Privadas de su propia imagen

La pena privativa de la libertad según las leyes, debería solo eso, la prohibición de circular libremente. Pero quienes han pisado alguna vez una cárcel saben que la lista de privaciones de derechos son innumerables: derechos a la alimentación, higiene, espacio y trato digno, al trabajo y a la educación. Y en la cárcel de mujeres hay incluso otras degradaciones particulares, como por ejemplo, la falta de privacidad: los pabellones, las duchas y todos los espacios de la prisión son forzadamente colectivos. Y tampoco tienen espejos. “Por seguridad”, de nuevo, porque es un elemento cortante, hay mujeres que hace años no pueden ver su reflejo. La cárcel las priva también de su propia imagen.
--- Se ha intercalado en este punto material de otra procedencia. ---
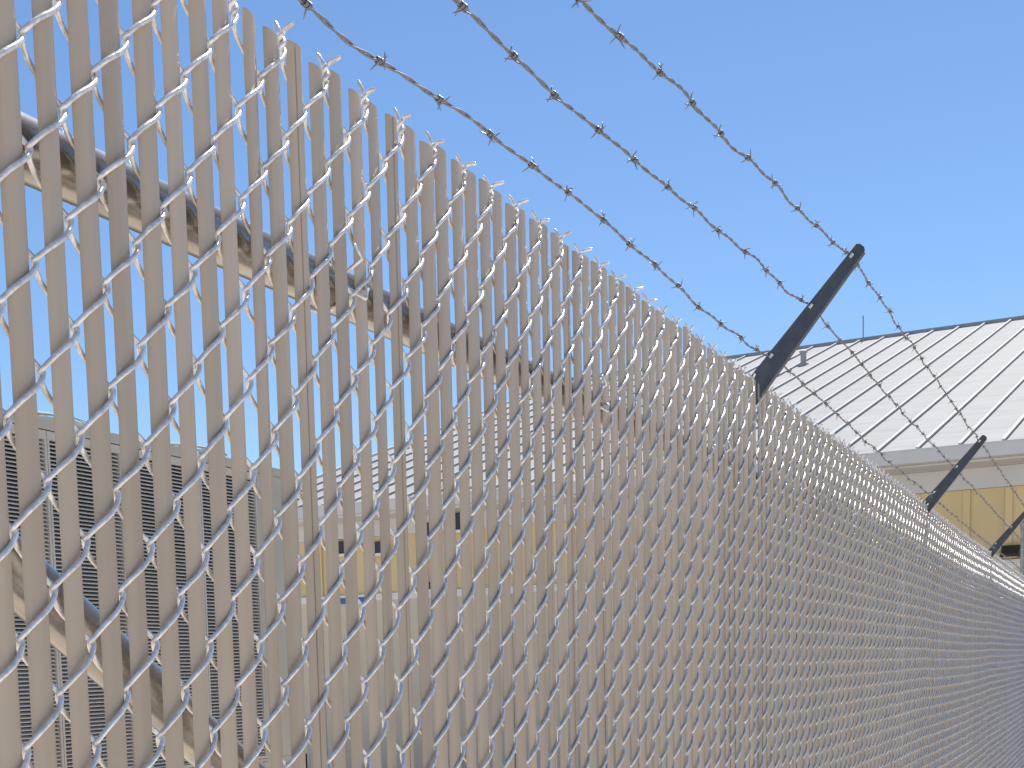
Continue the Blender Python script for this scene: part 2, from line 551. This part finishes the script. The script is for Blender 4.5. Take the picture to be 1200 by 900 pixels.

Por eso, una vez gestionada institucionalmente la posibilidad de sacarles fotos y llevarlas impresas al siguiente taller, ese encuentro con ellas mismas despertó muchísimas sensaciones: de sorpresa, de emoción, de enojo por verse feas o descubrirse gordas, de fascinación por ver sus cuerpos después de tanto tiempo. El poder de la fotografía en un lugar donde no hay espejos resulta impresionante. Y en un espacio donde además, las mujeres solo son dueñas de sus cuerpos y de nada más –porque la administración de la cárcel controla hasta el más mínimo de sus movimientos, regla su rutina y sus tiempos– ese poder parece ser aún más importante.

“Humanizar” mujeres

El imaginario en torno a las personas que se encuentran presas está cargado de fuertes estigmas. Tanto las fotos como las frases de la instalación fotográfica muestran a las mujeres –aunque suene ridículo o redundante– como seres humanos con historias, con familias, con afectos y también como víctimas de los dolores producidos por el encarcelamiento:

“Hay casi 650 mil pasos entre sus pies y su casa”, “Hace 300 tardes que cuando recibe visitas, debe pasar por una requisa corporal”, “El 90% de las mujeres privadas de su libertad son madres. Algunas conviven con sus hijos e hijas hasta que tienen 4 años”, “El 60% de las mujeres privadas de su libertad eran la fuente principal de ingresos familiares antes de ser detenidas”, manifiestan los carteles entre las fotos. Fotos que seguirán circulando en otros espacios, carteles que seguirán contando historias, desdibujado los muros de la prisión.